Kathleen S. Yep (2012): Project

“API Women, Faith, Action: Oral Histories of Asian Pacific Islander Women and Their Faith-Based Activism” website.

Funded by the California Council of Humanities’ California Story Fund, this digital community oral history project uncovers and documents through interviews, digital archives and public forums, the stories of Asian American and Pacific Islander women who, informed by their spirituality and faith traditions, were engaged in the U.S. movement for civil and human rights from the 1960s through the 1990s.

Joseph Jeon (2012): Published Book

Racial Things, Racial Forms: Objecthood in Avant-Garde Asian American Poetry.
University of Iowa Press.

“In Racial Things, Racial Forms, Joseph Jonghyun Jeon focuses on a coterie of underexamined contemporary Asian American poets – Theresa Hak Kyung Cha, Myung Mi Kim, Mei-mei Berssenbrugge, and John Yau – who reject many of the characteristics of traditional minority writing. In the poets’ various treatments of things (that is, objects of art), one witnesses a confluence of the avant-garde interest in objecthood and the racial question of objectification.”
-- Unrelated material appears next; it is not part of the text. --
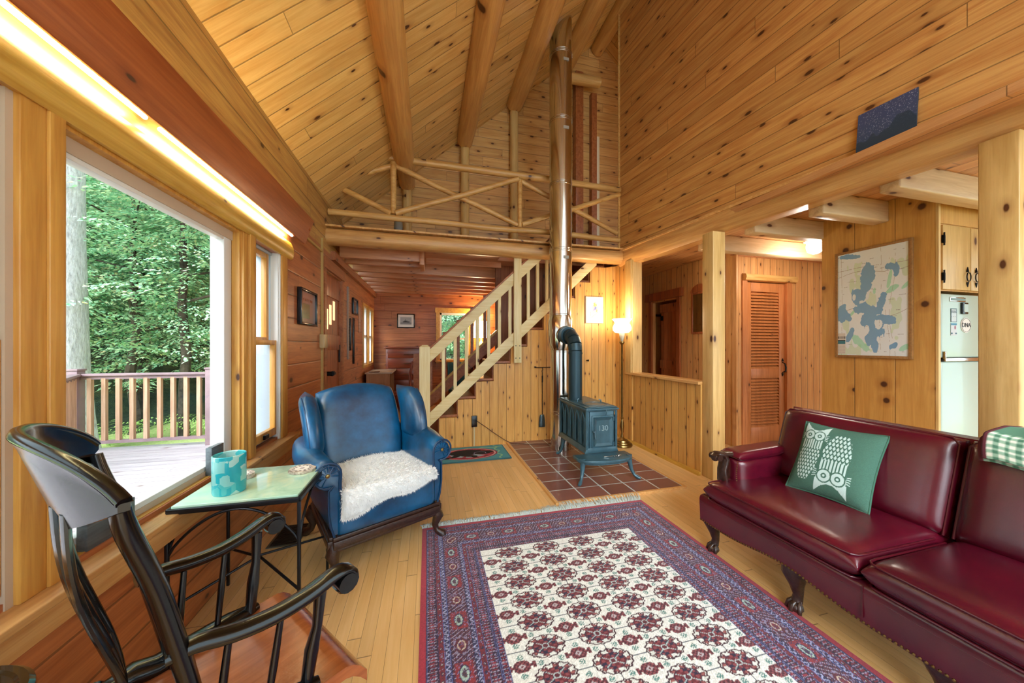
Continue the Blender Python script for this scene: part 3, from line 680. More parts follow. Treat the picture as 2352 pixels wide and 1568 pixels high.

Linus Yamane (2012): Journal Article

“Labor Market Discrimination: Vietnamese Immigrants.” Published in the Journal of Southeast Asian American Education & Advancement, Vol. 7.

Abstract:
Vietnamese and East European immigrants face similar obstacles in the US labor market. This provides for an interesting test of racial discrimination in the labor market. Does it make any difference if an immigrant is Asian or White? When Vietnamese immigrants are compared to East European immigrants, Vietnamese men earn 7-9% less than comparable East European men, with more discrimination among the less educated, and in the larger Vietnamese population centers like California. Vietnamese women earn as much as comparable East European women. Vietnamese immigrants, male and female, are much less likely to hold managerial and supervisory positions than comparable East European immigrants.